ONE of the many parts of Dales farming life to have changed almost beyond recognition in the matter of only a generation or two is hay time.

I'm probably a bit late to even mention this period in the agricultural calendar this year, as we had a period of great weather early in the summer in which farmers were able to get a lot of their winter feed in, though much of it would be silage these days.

But I recall that on my family's Dales farm, while we always aimed to get hay time finished so we could go and have a day out just down the road at Kilnsey Show, which falls at the end of August or beginning of September, often we were still gathering in the hay after that, probably dodging the early autumn showers as we did so.

So that's the excuse for my timing as I turn to some family history that was reawakened for me by two articles which appeared in the Craven Herald recently - Bill Mitchell's recollections on this very page about the past annual influx of Irish labourers to gather hay, and Coniston Cold farmer David Coates giving his veteran Ferguson tractor a rare run out to mow some grass.

Both my parents remembered the Irishmen who used to arrive with their finely honed scythes to work on Dales farms in the summer, a tradition which seems to have at least partly fallen victim to the Second World War.

My mother said her father refused to take any more of them on because he was so appalled by Ireland's refusal to join in the struggle against Hitler, though whether his act of principle discomfited the Irish authorities has not been recorded.

My father had slightly different story; the Irishmen, whether fearing German bombs or British conscription, stopped coming and were replaced by another source of labour - prisoners of war, who used to be brought to his father's farm and then left to their work.

There is a certain amount of national stereotyping in my father's recollection of who were the most willing workers, though perhaps with a bit of a twist. He felt slightly sorry for the southern Italians, transplanted from their Mediterranean home climate to the somewhat chillier climes of the Dales, but he took a certain amount of mischievous pleasure in recounting how at the slightest sign of rain they would be found sheltering in a barn rather than doing their allotted tasks.

The Germans were made of sterner stuff, but the hardest and most efficient worker by far, my father said, was another Italian, but from the north of the country. His attitude was entirely different to his southern compatriots, for whom he had little regard - a tale of one country, two nations, perhaps?

An even bigger change in farming practice was to come fairly shortly after the war - the emergence of the tractor.

This was a blessing so far as my father was concerned, by now a young man starting out on a farming career.

As a small boy he had to look after the big horses who provided the non-human muscle for such tasks as mowing meadows. Unfortunately - and fans of all things equestrian should look away now - my father formed a considerable dislike of the large creatures, which apparently used to bully him by pushing him around and standing on his feet with their great hooves, particularly when he tried to rouse them early on a summer morning.

So the advent of the tractor, to his mind a much more reliable and certainly less temperamental source of help, was a great boon, and his particular favourite was a grey Ferguson machine, not unlike the one used by the aforementioned Mr Coates and featured in a YouTube video.

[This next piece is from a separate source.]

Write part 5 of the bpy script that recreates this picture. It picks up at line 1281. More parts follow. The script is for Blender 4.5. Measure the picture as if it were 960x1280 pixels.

At this point my own memories kick in, not because I was around when the "Fergie" first appeared, but because it was still with us decades later.

In fact the little grey tractor stayed with my father for the rest of his time in farming, though it had gone into a cosy 'retirement', being kept in a barn and only coming out at hay time, when it provided occasional backup for larger and more modern machines.

The Fergie finally found a new home when my father retired and someone, I believe with an interest in collecting them, took the little machine away from its former, grateful owner.

By then our hay timing days were done - though before they ended we witnessed yet another change in farm practice.

Even though the days of horses, haystacks and pitchforks were over, with tractors to pull mowing machines, acrobats and balers, hay time on our farm meant plenty of physical labour, chucking bales onto an old wooden cart before chucking them off again and into one of those traditional stone barns.

We graduated towards the end to big bales of silage, wrapped in plastic and carried on large spikes at the back of tractors.

But the last hay field we ever cleared, in the late 1990s, provided a vision of a new world.

Time was pressing, so some neighbouring farmers who also did contracting work were booked to complete the job after we mowed the field and possibly turned the grass a couple of times. Contractors get very busy and work long hours during hay time, so it was actually dark when they arrived that summer evening.

But it didn't matter. They had plenty of electric light on their three machines, all of which would have dwarfed the grey Fergie had it not been snugly stashed in its barn. One of them nonchalantly pressed a few buttons on the side of his behemoth, and off they went . It was soon over, as my father and I just watched and wondered at all those hours of toil in the hayfield.